Re: GNOME Install Wizard?



On Thu, Jun 24, 1999 at 10:24:30PM -0400, Jesse D. Sightler wrote:

> Question:  Have you ever used Debian and dselect?

Only once, and I was quite impressed.  I've never read the man pages
for it, or looked into what the code can do, so I only have a very
basic understanding of it.  I picked RPM only because I feel I have a
good enough understanding of it to mount a defense if needed. :)

> I basically agree.  Unfortuntely, RPM (at least pre-3.0, as I still
> haven't upgraded) tended to be stupid about not understanding the
> difference between shared libraries and programs.  IOW, barring just

An RPM package can depend on a specific version of a library.  I
believe when packaged (or at least prior to being extracted), the RPM
system does something like ldd(1) on the binaries to ensure that any
fundemental library dependencies are met.

RPM does have trouble when having both old and new versions of
libraries on the same system (glibc 2.0.7 and glibc 2.1.1 for example),
where the symlink to libc.so.6 can only point to one or the other.

> plain incompatible RPMs, rpm -Uvh ought to always fall-back to rpm -ivh

I'm not sure I understand (not that this is the place to go on at great
length about it), but rpm -Uvh will fallback to -ivh if the package
isn't installed.

> Um, cute, but NO!  :)  Should we also have a "dangerous rm" command?  Or
> hows about a "dangerous" fdisk command?  :)  If the user is intelligent

Heh, sorry, I got a little carried away but I think you catch my point.
A user should be made aware that using --force or --nodeps is only for
advanced users.   There used to be the understanding that "if you're
root, you must know what you're doing"; for whatever reason (good or
bad), that's no longer true - and needs to be delt with.

> Um, do you realize that what you've just described is *.deb in
> combination with dselect?  I just installed a debian 2.1 system with

Cool.:)  Maybe I should take a deeper look into this.   If Debian has
a method for doing it, (IMHO) Red Hat should look at what's available
and leverage it.

> AFAIK, debian already supports these pre-install and post-install
> scripts, and will even let you postpone the post-install indefinately,

RPM supports pre-install and post-install scripts too, however there's
no well defined mechanism for interacting with the package (abstracted
user interaction).

> If the distribution system were as slick as .deb, this wouldn't be
> necessary.  :)  Just give it the URL of package list, and select
> "Gnome-1.0-task" and it automagically makes everything work. 
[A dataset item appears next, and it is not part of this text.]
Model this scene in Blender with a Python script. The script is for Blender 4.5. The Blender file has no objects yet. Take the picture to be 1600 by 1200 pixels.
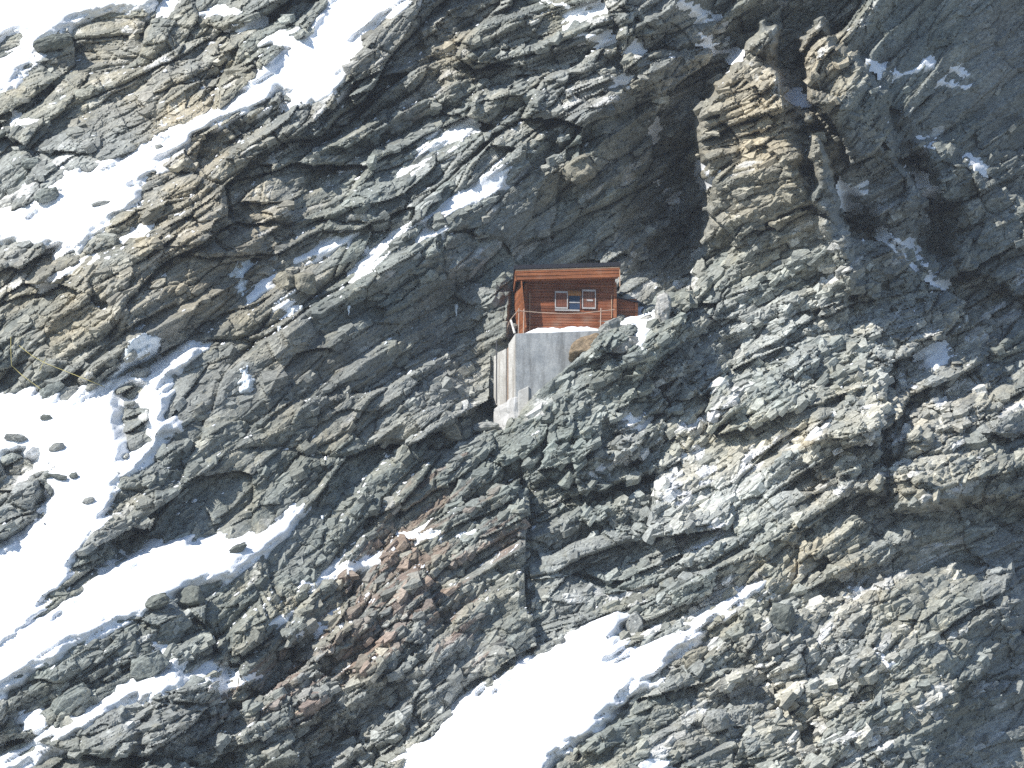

There are benefits to both ways.  Your way an external app figures out
all of what is needed and goes and gets it all.   The "Packaged RPM"
idea, the file you have downloaded has all of the well understood
dependencies built into it.

> Well, ORBit came from GNOME, and it is not a Gnome specific project.  
> Why shouldn't this come about the same way?  HEheh, now that I think
> about it, CORBA bindings might be cool.  :)

There are groups focusing on how to install stuff on your system (the
freebsd pkg guys, the debian dselect guys, red hat's rpm guys), I think
our cycles would be better spent assisting their projects than creating
Yet Another Standard For Installing Stuff.